++++ Stored data
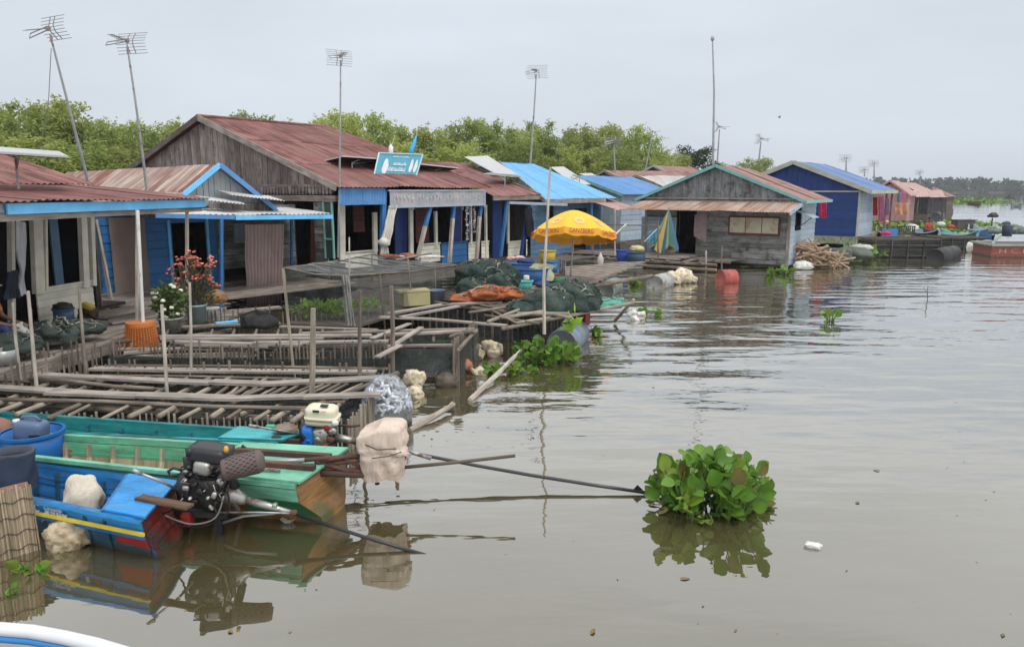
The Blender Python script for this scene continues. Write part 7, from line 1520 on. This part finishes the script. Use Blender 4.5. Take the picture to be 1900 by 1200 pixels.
def hyacinth(label, c, rx, ry, n, h, ls, seed, name='water_hyacinth', pale=.12, group=None, lean=.5):
    random.seed(seed); c = Vector(c); t = thing(name, label, 'water plant', c, 0, group); B = MB(); Bp = MB(); Bb = MB(); S = MB()
    nr = max(2, n//8); ros = []
    for i in range(nr):
        a = i*2.4+random.random(); r = ((i+.5)/nr)**.5; ros.append((V3(math.cos(a)*rx*r*.82, math.sin(a)*ry*r*.82, -.02), random.uniform(.72, 1.0)*(1-.28*r), r))
    for i in range(n):
        b0, hk, r = ros[i % nr]; a = random.uniform(0, 6.283); hh = h*hk*random.uniform(.35, 1.05); out = V3(math.cos(a), math.sin(a), 0)*lean*hh*random.uniform(.2, .95)+b0*.35*hk
        p0 = c+b0+V3(rg(0, .02), rg(0, .02), 0); e_ = p0+out+V3(0, 0, hh); mid = p0.lerp(e_, .45)-out*.16; k = ls/.13
        S.tube([p0, p0.lerp(mid, .5), mid, e_], [.010*k, .015*k, .010*k, .0055*k], 5)
        d = (out.normalized()*random.uniform(.2, 1)+V3(0, 0, random.uniform(-.1, 1.1))+V3(rg(0, .25), rg(0, .25), 0)).normalized(); n_ = V3(rg(0, .7), rg(-.55, .6), rg(.6, .5)); n_ = (n_-d*n_.dot(d))
        if n_.length < .1: n_ = V3(d.y, -d.x, .3)
        L_ = ls*random.uniform(.7, 1.3); q = random.random(); blade(Bb if q < .025 else Bp if q < .025+pale else B, e_, d, n_.normalized(), L_, L_*random.uniform(.75, 1.02), random.uniform(.05, .4))
    for i in range(int(n*.5)):                                  # floating edge: low blades, stems and roots
        a = random.uniform(0, 6.283); q = c+V3(math.cos(a)*rx*random.uniform(.4, 1.12), math.sin(a)*ry*random.uniform(.4, 1.12), random.uniform(.005, .07)); d = V3(math.cos(a)+rg(0, .6), math.sin(a)+rg(0, .6), rg(.15, .25)).normalized(); n_ = (V3(rg(0, .2), rg(0, .2), 1)-d*d.z).normalized(); u = random.random(); blade(Bb if u < .15 else Bp if u < .15+pale*1.5 else B, q, d, n_, ls*random.uniform(.4, .8), ls*random.uniform(.3, .6))
        if i % 2: S.tube([q, q+V3(rg(0, .06), rg(0, .06), .02), c+V3(math.cos(a)*rx*.4, math.sin(a)*ry*.4, .02)], .004*ls/.1, 4)
    B.build('foliage', HY, t, True, W=True); S.build('stalk', HYS, t, True, W=True)
    if Bp.v: Bp.build('young_foliage', HYY, t, True, W=True)
    if Bb.v: Bb.build('browned_foliage', HYB, t, True, W=True)
    return t
hyacinth('large floating water hyacinth clump alone in the open water, lower right', Z(1318, 940, 0), .48, .36, 230, .54, .132, 3, pale=.16, lean=.42)
hyacinth('water hyacinth patch at the end of the pale drift log', Z(1010, 668, 0), .55, .50, 170, .34, .12, 5, pale=.2)
hyacinth('sparse hyacinth fringe on the left flank of the patch by the drift log', Z(945, 692, 0), .42, .2, 70, .17, .09, 6, pale=.2)
hyacinth('hyacinth tuft behind the half sunk drum', Z(1092, 622, 0), .30, .2, 34, .17, .11, 7, pale=.4)
hyacinth('small hyacinth sprig beside the white foam sack', Z(1210, 586, 0), .2, .14, 18, .18, .10, 8)
hyacinth('lone yellow green sprig standing in open water right of the third cage', Z(1541, 597, 0), .10, .06, 7, .30, .17, 9, pale=.8)
hyacinth('weed clump under the corner of the grey plank house', Z(1448, 510, 0), .5, .3, 45, .28, .16, 10)
hyacinth('dull weeds in the shade under the parasol deck', Z(1160, 528, 0), .6, .35, 45, .2, .15, 11)
hyacinth('hyacinth tuft in the lower left corner before the reed screen', Z(58, 1062, 0), .12, .08, 8, .10, .085, 12, pale=.5)
hyacinth('weed fringe at the very lower left edge', Z(0, 1105, 0), .12, .14, 14, .06, .05, 13)
hyacinth('green weeds at the corner of the cobalt house', Z(1600, 478, 0), .9, .5, 60, .5, .25, 14)
def weeds(label, px0, px1, py, n, h, ls, seed, depth=1.2):
    random.seed(seed); A, B = Z(px0, py, 0), Z(px1, py, 0); t = thing('weed_bed', label, 'water plants', A); M1 = MB(); M2 = MB()
    for i in range(n):
        q = A.lerp(B, random.random())+V3(0, rg(0, depth), 0); e_ = q+V3(rg(0, .1)*h, 0, h*random.random()); d = V3(rg(0, 1), rg(0, 1), rg(.4, .6)).normalized(); n_ = (V3(0, 0, 1)-d*d.z).normalized(); blade(M2 if random.random() < .3 else M1, e_, d, n_, ls*random.uniform(.7, 1.2), ls*.8, k=3)
    M1.build('foliage', HY, t, True, W=True); M2.build('young_foliage', HYY, t, True, W=True)
weeds('long bed of green weeds between the cobalt house and the moored canoes', 1628, 1700, 424, 520, .32, .3, 1, 2.5)
weeds('strip of green weeds behind the dark moored canoe', 1748, 1835, 420, 520, .32, .28, 2, 1.6)
weeds('pale distant weed island reaching out from the last hut', 1768, 1842, 374, 420, .45, .7, 3, 5)
# ------------------------------------------------------------------ firewood, far boats and cages
p = Z(1515, 497, 0); t = thing('firewood_pile', 'pile of split tan firewood at the side of the grey plank house', 'firewood', p); FW = wood('firewood', (.28, .19, .125), (.50, .37, .26), .35, g=10); random.seed(12)
for i in range(98):
    u = random.random(); x = 1478+75*u; yb = 498-2*u; ht = (.9-.75*abs(u-.30)**.8)*random.random(); q = Z(x, yb, 0)+V3(rg(0, .1), rg(0, .3)+.2, .1+ht); d = V3(rg(0, .8)+.4, rg(-.5, .5), rg(-.15, .25)).normalized()*random.uniform(.25, .55); m = MB(); m.tube([q-d, q+d], random.uniform(.022, .042), 6); m.build('log', FW, t, W=True)
lumps('pale sack lying in the water before the firewood', [(Z(1490, 500, 0)+V3(0, 0, .12), .35, .25, .18)], WHITEP, 'sack', 'sack')
lumps('dark tarpaulin heap under the corner of the cobalt house', [(Z(1580, 486, 0)+V3(0, 0, .25), .8, .5, .35), (Z(1555, 490, 0)+V3(0, .3, .25), .6, .5, .35)], std('tarp_dark', (.09, .10, .085), .85, .4), 'tarpaulin', 'tarpaulin')
lumps('pale sheet lying on the dark tarpaulin heap', [(Z(1592, 484, 0)+V3(0, -.2, .55), .4, .3, .12)], std('sheet_grey', (.40, .40, .36), .9), 'sheet', 'sheet')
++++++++
Problem requirements | Find every line that holds "from" and copy it.

Completed task |
The Blender Python script for this scene continues. Write part 7, from line 1520 on. This part finishes the script. Use Blender 4.5. Take the picture to be 1900 by 1200 pixels.
weeds('pale distant weed island reaching out from the last hut', 1768, 1842, 374, 420, .45, .7, 3, 5)